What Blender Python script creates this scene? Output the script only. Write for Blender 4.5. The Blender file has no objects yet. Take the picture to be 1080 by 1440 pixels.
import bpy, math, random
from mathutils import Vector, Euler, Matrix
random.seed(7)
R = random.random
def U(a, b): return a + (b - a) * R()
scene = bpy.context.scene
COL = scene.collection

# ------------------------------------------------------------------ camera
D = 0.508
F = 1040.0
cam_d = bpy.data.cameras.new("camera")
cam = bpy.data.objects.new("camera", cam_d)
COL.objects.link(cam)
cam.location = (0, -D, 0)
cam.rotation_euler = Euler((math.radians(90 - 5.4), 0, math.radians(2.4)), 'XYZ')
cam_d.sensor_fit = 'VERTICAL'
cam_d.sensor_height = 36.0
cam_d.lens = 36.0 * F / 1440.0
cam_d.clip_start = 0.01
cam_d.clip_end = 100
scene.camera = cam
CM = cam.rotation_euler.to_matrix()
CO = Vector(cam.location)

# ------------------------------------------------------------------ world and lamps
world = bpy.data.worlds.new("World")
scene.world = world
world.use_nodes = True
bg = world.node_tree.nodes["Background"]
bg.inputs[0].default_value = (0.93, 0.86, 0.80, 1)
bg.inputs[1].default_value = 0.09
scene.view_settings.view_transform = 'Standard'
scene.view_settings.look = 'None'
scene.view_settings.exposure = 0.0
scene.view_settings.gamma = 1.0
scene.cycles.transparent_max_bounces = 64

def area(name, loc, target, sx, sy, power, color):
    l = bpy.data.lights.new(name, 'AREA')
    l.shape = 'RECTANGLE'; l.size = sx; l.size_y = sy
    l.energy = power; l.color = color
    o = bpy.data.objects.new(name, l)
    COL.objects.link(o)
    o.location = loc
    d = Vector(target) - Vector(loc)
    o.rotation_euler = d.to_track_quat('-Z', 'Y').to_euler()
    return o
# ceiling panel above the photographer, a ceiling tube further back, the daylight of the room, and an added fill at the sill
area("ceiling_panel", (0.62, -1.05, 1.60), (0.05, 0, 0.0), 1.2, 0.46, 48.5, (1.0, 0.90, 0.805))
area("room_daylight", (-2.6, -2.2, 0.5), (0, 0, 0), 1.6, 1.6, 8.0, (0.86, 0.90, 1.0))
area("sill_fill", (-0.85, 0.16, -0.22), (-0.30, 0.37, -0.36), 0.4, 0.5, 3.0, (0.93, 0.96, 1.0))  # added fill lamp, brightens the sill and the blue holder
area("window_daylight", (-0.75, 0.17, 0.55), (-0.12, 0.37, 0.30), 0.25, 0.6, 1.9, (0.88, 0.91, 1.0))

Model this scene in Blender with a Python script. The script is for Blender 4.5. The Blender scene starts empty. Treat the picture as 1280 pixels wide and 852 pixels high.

__Short exercise__: Among the lines above, how many contain the string "pixels"? State the number alone.

__Answer to this problem__: 2